What you will do:
Will you repeat only the lines beginning at the one that mentions "Write part 6" and ending at the one that mentions "fan('dry_shrub', 'brown shrub", both of them included, exactly?

Stored data:
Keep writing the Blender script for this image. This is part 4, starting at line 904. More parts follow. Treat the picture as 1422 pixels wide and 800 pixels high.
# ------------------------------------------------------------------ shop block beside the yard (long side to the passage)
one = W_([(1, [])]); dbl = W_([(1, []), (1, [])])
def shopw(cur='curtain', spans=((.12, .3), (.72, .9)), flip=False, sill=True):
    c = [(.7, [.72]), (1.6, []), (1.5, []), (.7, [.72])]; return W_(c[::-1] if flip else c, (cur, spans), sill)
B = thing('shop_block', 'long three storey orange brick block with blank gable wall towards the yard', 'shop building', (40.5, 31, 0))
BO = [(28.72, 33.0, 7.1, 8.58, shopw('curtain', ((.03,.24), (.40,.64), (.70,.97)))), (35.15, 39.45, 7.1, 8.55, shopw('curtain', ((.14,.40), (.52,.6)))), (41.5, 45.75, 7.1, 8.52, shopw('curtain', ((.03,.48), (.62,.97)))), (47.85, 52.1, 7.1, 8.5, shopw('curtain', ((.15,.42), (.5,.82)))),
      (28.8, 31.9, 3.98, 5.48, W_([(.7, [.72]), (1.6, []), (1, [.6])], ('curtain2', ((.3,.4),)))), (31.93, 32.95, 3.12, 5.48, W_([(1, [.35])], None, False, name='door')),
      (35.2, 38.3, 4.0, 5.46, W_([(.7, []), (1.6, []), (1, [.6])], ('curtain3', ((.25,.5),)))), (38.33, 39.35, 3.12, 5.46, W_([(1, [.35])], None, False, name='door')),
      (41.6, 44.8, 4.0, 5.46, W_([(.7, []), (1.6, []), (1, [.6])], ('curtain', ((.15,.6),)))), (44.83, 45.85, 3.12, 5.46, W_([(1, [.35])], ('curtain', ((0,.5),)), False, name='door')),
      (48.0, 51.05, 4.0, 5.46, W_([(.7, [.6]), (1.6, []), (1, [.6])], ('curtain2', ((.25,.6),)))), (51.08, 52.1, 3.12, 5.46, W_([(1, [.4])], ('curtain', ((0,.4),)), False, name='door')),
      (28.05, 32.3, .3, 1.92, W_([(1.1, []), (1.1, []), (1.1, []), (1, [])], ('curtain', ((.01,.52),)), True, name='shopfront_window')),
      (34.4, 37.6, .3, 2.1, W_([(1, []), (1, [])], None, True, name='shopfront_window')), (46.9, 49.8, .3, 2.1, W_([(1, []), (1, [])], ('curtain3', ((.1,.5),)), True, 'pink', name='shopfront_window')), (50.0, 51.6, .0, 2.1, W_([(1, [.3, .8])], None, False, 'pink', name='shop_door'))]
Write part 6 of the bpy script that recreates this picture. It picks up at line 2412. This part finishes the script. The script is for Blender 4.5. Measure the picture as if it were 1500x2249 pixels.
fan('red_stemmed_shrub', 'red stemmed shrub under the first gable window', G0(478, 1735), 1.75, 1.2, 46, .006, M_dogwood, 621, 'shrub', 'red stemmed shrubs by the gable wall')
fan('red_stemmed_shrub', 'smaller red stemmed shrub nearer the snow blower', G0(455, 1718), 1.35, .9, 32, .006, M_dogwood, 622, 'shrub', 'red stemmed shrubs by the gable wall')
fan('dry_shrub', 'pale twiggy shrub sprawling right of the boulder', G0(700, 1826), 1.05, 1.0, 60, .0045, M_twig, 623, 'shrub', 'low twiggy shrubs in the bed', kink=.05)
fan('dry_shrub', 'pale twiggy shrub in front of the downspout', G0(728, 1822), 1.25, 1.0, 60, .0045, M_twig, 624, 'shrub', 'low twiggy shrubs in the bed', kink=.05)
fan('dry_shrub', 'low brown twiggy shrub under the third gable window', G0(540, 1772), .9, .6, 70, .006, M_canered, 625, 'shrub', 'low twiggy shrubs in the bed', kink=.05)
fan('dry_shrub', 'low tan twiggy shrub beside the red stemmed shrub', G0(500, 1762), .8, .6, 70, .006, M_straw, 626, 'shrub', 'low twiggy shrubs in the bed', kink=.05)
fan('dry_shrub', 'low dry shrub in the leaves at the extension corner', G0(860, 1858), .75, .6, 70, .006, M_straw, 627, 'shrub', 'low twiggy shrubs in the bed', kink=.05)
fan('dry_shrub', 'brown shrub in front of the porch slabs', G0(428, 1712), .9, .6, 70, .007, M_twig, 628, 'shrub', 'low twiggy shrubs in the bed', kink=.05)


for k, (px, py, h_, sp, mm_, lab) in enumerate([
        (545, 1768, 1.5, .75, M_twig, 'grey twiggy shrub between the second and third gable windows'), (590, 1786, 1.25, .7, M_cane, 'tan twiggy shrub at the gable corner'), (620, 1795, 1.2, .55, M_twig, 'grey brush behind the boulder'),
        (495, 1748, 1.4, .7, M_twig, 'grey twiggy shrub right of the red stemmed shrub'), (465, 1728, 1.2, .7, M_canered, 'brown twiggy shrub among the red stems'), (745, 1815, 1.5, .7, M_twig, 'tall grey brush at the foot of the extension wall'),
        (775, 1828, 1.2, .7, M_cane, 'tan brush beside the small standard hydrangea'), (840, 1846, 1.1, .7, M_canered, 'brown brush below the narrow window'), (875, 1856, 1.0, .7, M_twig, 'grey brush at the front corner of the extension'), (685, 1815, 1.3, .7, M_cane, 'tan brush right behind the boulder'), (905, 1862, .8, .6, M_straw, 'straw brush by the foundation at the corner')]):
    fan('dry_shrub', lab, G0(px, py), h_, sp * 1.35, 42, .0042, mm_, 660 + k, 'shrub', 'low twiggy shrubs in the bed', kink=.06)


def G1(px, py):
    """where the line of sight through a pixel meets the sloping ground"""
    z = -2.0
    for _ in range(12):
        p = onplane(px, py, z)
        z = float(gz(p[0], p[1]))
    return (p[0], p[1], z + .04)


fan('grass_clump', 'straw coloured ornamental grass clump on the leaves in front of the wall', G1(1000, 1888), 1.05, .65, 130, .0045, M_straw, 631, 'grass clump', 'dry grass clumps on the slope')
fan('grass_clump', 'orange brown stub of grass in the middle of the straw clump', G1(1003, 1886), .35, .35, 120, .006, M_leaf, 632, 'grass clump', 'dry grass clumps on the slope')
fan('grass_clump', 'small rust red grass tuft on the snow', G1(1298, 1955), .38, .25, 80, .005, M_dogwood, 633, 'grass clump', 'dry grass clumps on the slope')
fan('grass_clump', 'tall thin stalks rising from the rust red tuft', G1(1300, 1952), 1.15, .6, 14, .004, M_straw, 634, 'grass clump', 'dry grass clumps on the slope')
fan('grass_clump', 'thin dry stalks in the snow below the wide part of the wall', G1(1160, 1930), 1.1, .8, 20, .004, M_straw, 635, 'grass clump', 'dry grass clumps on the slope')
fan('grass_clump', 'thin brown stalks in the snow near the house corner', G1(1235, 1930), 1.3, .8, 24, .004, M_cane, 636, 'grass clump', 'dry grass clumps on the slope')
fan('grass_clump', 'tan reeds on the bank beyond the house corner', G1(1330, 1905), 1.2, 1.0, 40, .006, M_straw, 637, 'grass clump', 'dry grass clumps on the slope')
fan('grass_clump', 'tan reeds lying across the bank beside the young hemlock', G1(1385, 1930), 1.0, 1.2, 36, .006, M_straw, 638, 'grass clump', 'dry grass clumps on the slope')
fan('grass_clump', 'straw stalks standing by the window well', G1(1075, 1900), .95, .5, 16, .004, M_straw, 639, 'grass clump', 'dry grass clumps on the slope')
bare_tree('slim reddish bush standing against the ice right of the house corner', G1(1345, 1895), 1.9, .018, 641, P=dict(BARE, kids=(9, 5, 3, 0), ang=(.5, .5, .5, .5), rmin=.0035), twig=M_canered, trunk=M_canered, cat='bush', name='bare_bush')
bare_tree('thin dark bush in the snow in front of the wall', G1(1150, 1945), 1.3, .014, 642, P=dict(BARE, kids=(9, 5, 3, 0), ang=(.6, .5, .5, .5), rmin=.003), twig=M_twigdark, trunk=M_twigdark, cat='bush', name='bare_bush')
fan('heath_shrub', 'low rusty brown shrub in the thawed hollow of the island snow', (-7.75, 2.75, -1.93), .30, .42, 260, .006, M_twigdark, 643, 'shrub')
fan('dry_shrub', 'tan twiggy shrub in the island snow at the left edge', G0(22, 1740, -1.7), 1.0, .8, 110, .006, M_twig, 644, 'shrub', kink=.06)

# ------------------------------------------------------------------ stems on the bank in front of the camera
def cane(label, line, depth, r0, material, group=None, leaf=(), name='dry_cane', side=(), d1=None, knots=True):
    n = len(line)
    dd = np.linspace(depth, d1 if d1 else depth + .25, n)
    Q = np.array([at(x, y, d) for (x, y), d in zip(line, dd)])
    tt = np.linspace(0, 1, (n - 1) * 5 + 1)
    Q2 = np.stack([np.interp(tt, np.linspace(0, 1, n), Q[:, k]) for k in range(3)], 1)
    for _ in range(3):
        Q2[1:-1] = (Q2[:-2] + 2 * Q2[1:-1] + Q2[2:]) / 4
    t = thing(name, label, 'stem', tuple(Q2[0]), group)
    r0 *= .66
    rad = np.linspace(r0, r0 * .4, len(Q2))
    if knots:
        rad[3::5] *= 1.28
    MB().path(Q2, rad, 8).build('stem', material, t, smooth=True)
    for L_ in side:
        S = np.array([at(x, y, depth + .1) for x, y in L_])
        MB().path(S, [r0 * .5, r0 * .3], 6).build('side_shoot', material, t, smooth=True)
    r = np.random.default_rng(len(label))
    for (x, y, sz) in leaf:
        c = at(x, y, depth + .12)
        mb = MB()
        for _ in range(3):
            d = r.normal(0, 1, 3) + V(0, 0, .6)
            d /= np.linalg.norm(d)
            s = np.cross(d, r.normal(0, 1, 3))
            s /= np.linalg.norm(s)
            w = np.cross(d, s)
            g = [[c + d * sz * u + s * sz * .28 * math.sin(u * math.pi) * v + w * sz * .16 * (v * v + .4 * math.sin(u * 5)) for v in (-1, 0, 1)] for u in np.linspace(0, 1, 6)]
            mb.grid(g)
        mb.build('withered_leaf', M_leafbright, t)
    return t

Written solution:
Write part 6 of the bpy script that recreates this picture. It picks up at line 2412. This part finishes the script. The script is for Blender 4.5. Measure the picture as if it were 1500x2249 pixels.
fan('red_stemmed_shrub', 'red stemmed shrub under the first gable window', G0(478, 1735), 1.75, 1.2, 46, .006, M_dogwood, 621, 'shrub', 'red stemmed shrubs by the gable wall')
fan('red_stemmed_shrub', 'smaller red stemmed shrub nearer the snow blower', G0(455, 1718), 1.35, .9, 32, .006, M_dogwood, 622, 'shrub', 'red stemmed shrubs by the gable wall')
fan('dry_shrub', 'pale twiggy shrub sprawling right of the boulder', G0(700, 1826), 1.05, 1.0, 60, .0045, M_twig, 623, 'shrub', 'low twiggy shrubs in the bed', kink=.05)
fan('dry_shrub', 'pale twiggy shrub in front of the downspout', G0(728, 1822), 1.25, 1.0, 60, .0045, M_twig, 624, 'shrub', 'low twiggy shrubs in the bed', kink=.05)
fan('dry_shrub', 'low brown twiggy shrub under the third gable window', G0(540, 1772), .9, .6, 70, .006, M_canered, 625, 'shrub', 'low twiggy shrubs in the bed', kink=.05)
fan('dry_shrub', 'low tan twiggy shrub beside the red stemmed shrub', G0(500, 1762), .8, .6, 70, .006, M_straw, 626, 'shrub', 'low twiggy shrubs in the bed', kink=.05)
fan('dry_shrub', 'low dry shrub in the leaves at the extension corner', G0(860, 1858), .75, .6, 70, .006, M_straw, 627, 'shrub', 'low twiggy shrubs in the bed', kink=.05)
fan('dry_shrub', 'brown shrub in front of the porch slabs', G0(428, 1712), .9, .6, 70, .007, M_twig, 628, 'shrub', 'low twiggy shrubs in the bed', kink=.05)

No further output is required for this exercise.